Wer mehr wissen möchte, so empfehle ich das Buch, selbst zu lesen.
Mein Fazit
Ich bekomme hierzulande immer wieder mit, wenn
Frauen aus anderen Kulturkreisen mit schweren Urteilen konfrontiert werden.
Oder wenn deutsche Politiker mit einem moralischen Zeigefinger diese Länder
politisch bereisen. Denke gerade an die jüngste Vergangenheit zwischen unserem
Bundespräsidenten Joachim Gauck mit dem türkischen Premier Erdogan. Erdogan
verachtet wegen der modernen Lebensansichten sogar seinen Landsmann Atatürk, wie kann Gauck als
Ausländer denn erwarten, er könne Erdogan von seinen Ideen moralisch überzeugen?
Mit einer VON-OBEN-HERAB-MENTALITÄT á la ICH WEIß WAS RICHTIG IST wird man im Ausland schwer etwas bewegen können.
Vorurteile gegenüber anderen Menschen ist für
mich die größte Sünde überhaupt. Zum Beispiel wenn wir eine Muslimin mit einem
Kopftuch sehen, dann wissen wir nichts von dieser Frau, außer, dass sie ein
Kopftuch trägt. Sie als rückständig abzukanzeln wäre für mich ein hartes
Urteil. Ich
fühle mich durch das Buch in meiner Denkweise bestätigt.
Selbst muslimische Frauen, die an ihren
Traditionen festhalten, haben Respekt verdient, da sie ihre Gründe für ihr
Verhalten haben, es sei denn, sie schaden einem anderen Menschen mit ihren Vorstellungen. Es ist gar nicht so einfach, aus einem System, das sich Familie nennt,
auszubrechen, da die Familie an einem anderen System, Gesellschaft und Politik, gekoppelt ist. Die Angst vor Ausgrenzung ist bei jedem sehr groß und nicht jeder hat diese Kraft, dagegen anzugehen.
Auch wir, Angehörige der westlichen Welt, tun größtenteils nichts
anderes, als uns den gesellschaftlichen Zwängen und Erwartungen anzupassen. So stellt sich mir die Frage, ob wir wirklich so frei sind, wie manche außereuropäische Länder von uns glauben möchten?
Auch bei uns ist fraglich, wie z.B. Demokratie gelebt wird.
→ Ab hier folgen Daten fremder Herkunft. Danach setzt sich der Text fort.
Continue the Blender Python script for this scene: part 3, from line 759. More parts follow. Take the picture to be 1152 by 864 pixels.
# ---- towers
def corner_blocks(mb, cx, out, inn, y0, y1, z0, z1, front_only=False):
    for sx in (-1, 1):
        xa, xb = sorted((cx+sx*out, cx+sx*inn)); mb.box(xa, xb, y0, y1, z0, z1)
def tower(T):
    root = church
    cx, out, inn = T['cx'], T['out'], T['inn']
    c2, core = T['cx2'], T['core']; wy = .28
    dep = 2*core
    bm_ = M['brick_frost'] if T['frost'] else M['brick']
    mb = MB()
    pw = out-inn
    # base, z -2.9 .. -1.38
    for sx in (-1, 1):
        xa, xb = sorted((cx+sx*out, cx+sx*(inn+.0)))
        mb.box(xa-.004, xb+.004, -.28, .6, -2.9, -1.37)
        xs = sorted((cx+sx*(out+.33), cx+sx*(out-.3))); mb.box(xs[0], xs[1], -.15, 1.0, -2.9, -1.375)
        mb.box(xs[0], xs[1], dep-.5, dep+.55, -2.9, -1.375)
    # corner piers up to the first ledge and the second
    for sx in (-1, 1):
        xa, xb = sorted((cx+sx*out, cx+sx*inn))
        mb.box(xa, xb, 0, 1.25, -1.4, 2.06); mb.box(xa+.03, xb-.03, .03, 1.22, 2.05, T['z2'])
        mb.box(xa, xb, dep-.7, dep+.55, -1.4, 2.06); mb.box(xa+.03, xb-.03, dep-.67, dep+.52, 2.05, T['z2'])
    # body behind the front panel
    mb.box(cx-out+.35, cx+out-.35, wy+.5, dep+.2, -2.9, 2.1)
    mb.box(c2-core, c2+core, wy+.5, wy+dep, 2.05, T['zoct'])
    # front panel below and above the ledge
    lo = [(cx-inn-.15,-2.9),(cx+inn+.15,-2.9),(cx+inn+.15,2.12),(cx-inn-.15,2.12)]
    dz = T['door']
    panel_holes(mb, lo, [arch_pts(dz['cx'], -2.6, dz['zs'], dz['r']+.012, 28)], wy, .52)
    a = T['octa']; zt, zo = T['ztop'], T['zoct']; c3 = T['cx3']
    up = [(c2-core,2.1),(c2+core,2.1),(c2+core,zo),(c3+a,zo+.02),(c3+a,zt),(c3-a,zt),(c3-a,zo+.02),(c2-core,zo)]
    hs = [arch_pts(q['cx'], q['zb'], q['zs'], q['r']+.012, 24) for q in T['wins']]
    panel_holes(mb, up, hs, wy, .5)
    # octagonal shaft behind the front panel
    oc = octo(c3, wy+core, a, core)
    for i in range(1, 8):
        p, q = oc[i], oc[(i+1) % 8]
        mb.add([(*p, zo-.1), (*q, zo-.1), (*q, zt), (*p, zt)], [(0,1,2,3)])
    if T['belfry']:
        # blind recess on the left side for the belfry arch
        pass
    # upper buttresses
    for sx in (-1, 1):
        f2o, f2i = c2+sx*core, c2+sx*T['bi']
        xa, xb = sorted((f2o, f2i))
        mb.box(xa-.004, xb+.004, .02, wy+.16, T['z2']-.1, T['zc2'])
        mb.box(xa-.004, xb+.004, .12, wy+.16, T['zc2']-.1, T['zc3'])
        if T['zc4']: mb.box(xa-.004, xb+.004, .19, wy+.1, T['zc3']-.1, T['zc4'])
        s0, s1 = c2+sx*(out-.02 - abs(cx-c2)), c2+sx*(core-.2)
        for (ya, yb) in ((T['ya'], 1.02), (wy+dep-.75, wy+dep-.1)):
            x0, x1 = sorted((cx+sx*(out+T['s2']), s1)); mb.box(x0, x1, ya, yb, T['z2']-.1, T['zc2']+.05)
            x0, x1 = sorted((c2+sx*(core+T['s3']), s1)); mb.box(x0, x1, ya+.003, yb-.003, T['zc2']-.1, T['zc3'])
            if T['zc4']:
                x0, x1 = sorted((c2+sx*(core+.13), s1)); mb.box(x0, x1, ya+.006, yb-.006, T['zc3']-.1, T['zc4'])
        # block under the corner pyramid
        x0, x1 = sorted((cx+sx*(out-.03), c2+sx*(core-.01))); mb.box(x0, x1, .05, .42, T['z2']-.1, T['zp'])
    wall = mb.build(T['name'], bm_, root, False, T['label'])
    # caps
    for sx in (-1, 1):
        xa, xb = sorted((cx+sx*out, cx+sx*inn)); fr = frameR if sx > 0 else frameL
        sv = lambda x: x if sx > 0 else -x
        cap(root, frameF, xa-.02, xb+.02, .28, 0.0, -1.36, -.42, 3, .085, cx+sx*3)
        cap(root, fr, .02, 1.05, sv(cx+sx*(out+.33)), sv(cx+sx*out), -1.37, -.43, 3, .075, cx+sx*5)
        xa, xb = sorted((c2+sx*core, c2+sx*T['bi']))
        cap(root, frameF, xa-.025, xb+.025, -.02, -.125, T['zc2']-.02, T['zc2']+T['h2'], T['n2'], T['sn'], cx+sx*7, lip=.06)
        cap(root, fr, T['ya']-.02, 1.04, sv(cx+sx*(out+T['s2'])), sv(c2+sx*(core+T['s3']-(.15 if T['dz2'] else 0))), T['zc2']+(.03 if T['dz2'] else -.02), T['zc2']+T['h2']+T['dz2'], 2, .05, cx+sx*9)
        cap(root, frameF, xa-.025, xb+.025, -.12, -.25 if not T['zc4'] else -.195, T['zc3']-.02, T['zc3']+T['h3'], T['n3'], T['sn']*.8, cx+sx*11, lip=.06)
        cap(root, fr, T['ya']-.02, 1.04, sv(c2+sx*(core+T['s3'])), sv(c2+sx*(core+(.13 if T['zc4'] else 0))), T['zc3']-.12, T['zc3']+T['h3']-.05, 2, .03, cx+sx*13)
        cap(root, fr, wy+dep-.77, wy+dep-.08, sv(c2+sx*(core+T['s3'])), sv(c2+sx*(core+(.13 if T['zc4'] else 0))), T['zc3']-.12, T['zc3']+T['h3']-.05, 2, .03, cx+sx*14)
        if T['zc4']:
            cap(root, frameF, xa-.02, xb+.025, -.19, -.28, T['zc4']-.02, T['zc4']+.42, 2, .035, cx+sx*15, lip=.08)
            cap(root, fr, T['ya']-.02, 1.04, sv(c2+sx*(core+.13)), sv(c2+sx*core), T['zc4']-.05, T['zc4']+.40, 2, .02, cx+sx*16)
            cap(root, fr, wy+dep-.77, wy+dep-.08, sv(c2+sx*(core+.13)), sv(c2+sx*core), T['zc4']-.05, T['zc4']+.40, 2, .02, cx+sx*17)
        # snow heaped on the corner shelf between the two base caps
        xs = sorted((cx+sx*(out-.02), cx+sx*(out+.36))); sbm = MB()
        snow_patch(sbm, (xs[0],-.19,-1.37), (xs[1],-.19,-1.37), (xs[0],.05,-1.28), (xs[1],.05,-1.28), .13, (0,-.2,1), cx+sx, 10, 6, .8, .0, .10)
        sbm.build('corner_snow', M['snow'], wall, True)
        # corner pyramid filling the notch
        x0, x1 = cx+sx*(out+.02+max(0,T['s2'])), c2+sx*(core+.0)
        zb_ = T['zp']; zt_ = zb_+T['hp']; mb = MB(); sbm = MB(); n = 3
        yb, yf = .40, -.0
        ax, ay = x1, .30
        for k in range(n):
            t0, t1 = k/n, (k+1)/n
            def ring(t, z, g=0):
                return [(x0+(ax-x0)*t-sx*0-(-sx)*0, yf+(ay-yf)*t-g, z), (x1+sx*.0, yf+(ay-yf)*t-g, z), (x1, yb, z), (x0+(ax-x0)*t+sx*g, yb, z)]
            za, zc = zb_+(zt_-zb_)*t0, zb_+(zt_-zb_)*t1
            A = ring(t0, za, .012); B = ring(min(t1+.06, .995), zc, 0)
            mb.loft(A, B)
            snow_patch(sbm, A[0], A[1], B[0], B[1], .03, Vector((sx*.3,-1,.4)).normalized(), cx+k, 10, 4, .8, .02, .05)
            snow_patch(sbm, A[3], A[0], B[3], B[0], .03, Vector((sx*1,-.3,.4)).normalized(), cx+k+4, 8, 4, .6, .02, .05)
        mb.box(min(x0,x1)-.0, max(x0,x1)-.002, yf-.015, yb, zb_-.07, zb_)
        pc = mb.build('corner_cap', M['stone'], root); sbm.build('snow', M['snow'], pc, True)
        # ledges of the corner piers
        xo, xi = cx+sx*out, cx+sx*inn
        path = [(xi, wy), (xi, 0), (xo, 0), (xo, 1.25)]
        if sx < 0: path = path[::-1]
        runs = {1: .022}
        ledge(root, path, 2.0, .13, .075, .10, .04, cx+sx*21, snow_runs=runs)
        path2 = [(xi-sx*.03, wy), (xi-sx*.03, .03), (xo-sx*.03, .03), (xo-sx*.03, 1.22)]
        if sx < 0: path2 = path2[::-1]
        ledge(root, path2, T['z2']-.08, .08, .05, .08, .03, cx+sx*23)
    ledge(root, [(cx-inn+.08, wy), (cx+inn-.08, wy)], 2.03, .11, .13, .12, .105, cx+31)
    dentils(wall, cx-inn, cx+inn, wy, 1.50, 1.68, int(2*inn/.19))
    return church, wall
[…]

Dadurch, dass bei uns der Staat strikt von der
Kirche getrennt ist (Laizismus), sind wir mit Problemen, wie sie oben geschildert werden, nicht in den Maßen konfrontiert, wobei viele Christen hierzulande christlich wählen gehen und
meinen damit die CDU.
______
Was heißt Sterben? Sterben erfordert zu wissen, dass man gelebt hat.